Sacramento — Three major consumer advocacy groups announced they would urge legislators to support the proposal they have developed to protect utility consumers in the short run and fix California’s electricity market for the long term. The three groups, The Utility Reform Network (TURN), The Foundation for Taxpayer and Consumer Rights (FTCR) and Consumers Union, in 1997, started the efforts to correct California’s disastrous scheme to de-regulate the electricity market.
The current electricity market crisis has two separate but related parts.
The first aspect of the crisis is the design of our electricity system. To date we have provided the nation with an example of what not to do. We must do better this time. In the wake of the failure of the deregulation experiment, California must develop a system that ensures a reliable and reasonably priced supply of energy. We have set out the following two-part plan:
- Require PG&E and Edison to sell the power they generate to their core customers, homeowners, renters, and small businesses, on a cost plus reasonable rate of return basis subject to rate making by the P.U.C. This will stabilize prices for California ratepayers at lower prices than they now face and protect consumers from price gouging by out-of-state suppliers. The state should also provide Californians who are on fixed incomes, retirees and low-income consumers with additional financial assistance to help with increased electric/utility bills
- Create a public power authority that will:
- Be authorized to purchase the electricity transmission system;
- Build, to own and operate, power plants on a cost of service basis;
- Institute “Integrated Resource Planning” to project demand and identify the appropriate actions needed to meet that demand. Resource planning includes conservation efforts, energy efficiency programs for residential and commercial consumers and the building of new plants that utilize renewable resources;
- Contract with companies operating existing plants for reasonable electricity rates or, if the companies refuse, condemn the plants and generate power from these facilities on a cost of service basis.

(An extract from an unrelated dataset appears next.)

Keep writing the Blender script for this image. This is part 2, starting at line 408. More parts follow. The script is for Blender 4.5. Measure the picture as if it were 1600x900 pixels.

The second aspect of the crisis is a financial problem, created by the utility companies’ creative accounting, mismanagement and wrong headed design of a de-regulated market, which has led Edison and PG&E to claim billions of dollars of losses. Even assuming one can arrive at an accurate accounting for out of pocket loss, if any, bailing out and subsidizing the companies is unwarranted. A rate hike sends the message to generators that they can continue to exploit the wholesale market, and it signals capitulation to paying for problems private companies create in the future. California can’t afford to continue resuscitating failing enterprises. Losses, if any, should be borne by those who stand to profit: shareholders and creditors, not customers. $20 billion in excess charges is enough.
The Legislature must protect consumers from rate hikes or any form of a bailout of the utilities that created this deregulation disaster. There must be no “securitization plan” in which bonds are sold to provide the utilities with an infusion of cash and the ratepayers or taxpayers are forced to repay the bonds over a period years.